En préparation de la Rencontre internationale sur le conte le week-end prochain, je visionne certains films de la marraine de l’événement, Micheline Lanctôt.  Pour comprendre la filiation avec le conte dans son oeuvre, bien sûr, mais plus simplement comme une occasion d’élargir ma culture cinématographique québécoise.   Or, tant dans Suzie (2009) que dans Le piège d’Issoudun (2003), il est question d’« assumer » son rôle de parent.  Une fois qu’on a donné vie à un enfant, on ne revient plus en arrière.  En est-il de même pour les artistes et les oeuvres qu’ils mettent au monde?  Est-ce qu’un conteur devient en quelque sorte le « parent » des contes qu’il adopte (ou des contes qui l’adoptent)?

Lorsqu’on me conseille d’assumer ma parole ou un choix artistique, y traverse me semble-t-il une notion de responsabilité associée à une décision prise. Toutefois, ce qui pourrait sembler un fardeau doit s’accomplir dans la légerté de l’aisance…

Une décision ou un choix se prend à un moment précis dans le temps.  Ensuite, le fil des jours, les circonstances, nos humeurs variables viennent constamment fournir de nouveaux paramètres qui influent sur cette décision initiale.  Pourtant, on devrait assumer ce choix jusqu’au bout.  Mes finales doivent être contées avec la même fougue que mes entrées en matière.  L’ordre des contes de mon spectacle ne peut constamment être remis en question, pas plus que je ne dois « adoucir » un sujet plus lourd dans une de mes histoires lorsque je sens un malaise dans le public ou dévier du choix de rester de marbre même si une péripétie peut paraître saugrenue.
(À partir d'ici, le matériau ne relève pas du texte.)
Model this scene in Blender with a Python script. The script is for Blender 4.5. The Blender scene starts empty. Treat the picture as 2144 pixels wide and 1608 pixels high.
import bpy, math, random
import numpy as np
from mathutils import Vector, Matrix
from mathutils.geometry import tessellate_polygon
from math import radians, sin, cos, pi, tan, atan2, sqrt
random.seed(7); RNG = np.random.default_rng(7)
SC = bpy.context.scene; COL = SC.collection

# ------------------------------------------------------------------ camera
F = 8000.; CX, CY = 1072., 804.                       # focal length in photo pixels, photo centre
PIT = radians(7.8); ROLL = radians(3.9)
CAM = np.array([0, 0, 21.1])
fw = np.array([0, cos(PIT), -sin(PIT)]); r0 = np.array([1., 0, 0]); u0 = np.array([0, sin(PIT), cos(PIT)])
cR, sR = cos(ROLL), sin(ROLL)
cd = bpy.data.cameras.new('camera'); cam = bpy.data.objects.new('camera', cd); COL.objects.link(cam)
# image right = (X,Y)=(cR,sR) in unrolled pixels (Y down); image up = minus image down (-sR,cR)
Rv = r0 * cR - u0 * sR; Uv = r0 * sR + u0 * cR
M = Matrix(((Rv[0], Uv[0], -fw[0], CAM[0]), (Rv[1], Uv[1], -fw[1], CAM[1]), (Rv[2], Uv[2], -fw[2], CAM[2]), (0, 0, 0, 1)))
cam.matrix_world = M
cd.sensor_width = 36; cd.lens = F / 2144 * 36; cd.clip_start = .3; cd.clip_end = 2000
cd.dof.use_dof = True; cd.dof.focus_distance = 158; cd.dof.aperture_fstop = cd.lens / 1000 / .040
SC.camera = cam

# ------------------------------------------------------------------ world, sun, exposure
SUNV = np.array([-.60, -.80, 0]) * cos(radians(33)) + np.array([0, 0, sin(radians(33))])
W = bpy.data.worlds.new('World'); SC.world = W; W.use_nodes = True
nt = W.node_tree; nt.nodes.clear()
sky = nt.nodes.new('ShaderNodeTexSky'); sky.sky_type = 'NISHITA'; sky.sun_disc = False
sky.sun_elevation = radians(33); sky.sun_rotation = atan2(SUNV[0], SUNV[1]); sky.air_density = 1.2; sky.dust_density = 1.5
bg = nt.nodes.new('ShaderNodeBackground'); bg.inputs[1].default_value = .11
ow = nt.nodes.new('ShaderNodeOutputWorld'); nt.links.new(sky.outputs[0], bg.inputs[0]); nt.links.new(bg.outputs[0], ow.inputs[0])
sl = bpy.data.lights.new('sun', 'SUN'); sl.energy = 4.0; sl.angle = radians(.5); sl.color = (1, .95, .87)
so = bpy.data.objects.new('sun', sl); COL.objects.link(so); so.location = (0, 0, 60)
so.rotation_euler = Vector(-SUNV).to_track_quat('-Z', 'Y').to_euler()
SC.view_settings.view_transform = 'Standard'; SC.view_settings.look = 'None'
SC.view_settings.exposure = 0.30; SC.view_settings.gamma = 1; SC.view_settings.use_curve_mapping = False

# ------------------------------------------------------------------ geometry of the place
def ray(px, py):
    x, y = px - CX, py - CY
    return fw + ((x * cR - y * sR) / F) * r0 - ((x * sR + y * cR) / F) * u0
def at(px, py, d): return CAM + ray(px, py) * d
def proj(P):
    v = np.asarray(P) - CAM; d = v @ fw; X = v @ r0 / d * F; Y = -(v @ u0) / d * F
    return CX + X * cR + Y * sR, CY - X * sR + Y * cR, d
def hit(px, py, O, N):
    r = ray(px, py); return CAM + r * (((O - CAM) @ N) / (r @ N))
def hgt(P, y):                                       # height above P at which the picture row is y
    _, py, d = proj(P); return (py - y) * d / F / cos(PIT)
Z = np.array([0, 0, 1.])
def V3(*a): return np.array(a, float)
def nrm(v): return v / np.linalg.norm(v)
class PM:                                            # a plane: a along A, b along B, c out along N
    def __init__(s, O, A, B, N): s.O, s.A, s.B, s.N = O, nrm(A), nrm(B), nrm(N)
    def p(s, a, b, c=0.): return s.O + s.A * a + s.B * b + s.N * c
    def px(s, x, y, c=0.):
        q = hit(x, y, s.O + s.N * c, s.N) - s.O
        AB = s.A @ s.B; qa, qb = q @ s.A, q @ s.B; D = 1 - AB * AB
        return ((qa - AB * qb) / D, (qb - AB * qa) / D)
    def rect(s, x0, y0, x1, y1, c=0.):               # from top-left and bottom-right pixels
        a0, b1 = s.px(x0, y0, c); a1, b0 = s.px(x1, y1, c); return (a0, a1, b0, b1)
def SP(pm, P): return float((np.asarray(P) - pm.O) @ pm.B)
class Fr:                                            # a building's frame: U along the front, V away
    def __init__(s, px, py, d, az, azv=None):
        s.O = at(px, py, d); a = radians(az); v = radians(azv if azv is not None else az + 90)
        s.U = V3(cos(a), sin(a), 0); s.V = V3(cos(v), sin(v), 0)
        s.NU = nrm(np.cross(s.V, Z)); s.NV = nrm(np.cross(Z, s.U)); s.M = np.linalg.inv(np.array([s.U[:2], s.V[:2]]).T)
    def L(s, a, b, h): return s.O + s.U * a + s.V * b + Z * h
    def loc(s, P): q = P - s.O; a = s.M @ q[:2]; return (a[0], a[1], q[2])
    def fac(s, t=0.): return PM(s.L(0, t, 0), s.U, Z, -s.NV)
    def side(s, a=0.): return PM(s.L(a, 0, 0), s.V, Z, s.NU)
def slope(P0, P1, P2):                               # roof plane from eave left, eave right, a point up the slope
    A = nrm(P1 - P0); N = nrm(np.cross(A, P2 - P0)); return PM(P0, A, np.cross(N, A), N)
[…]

Est-ce trop rigide? Y manque-t-il une flexibilité liée à cet art du conte que l’on veut « vivant », « dans le moment présent »?

Pourtant, il m’apparaît enrichissant de contempler cette idée de « supporter » le conte, de l’« endosser » avec conviction et assiduité au fil du temps et parfois envers les valeurs de l’époque.  Une autre dimension au titre de ce blogue?  J’aime à le penser.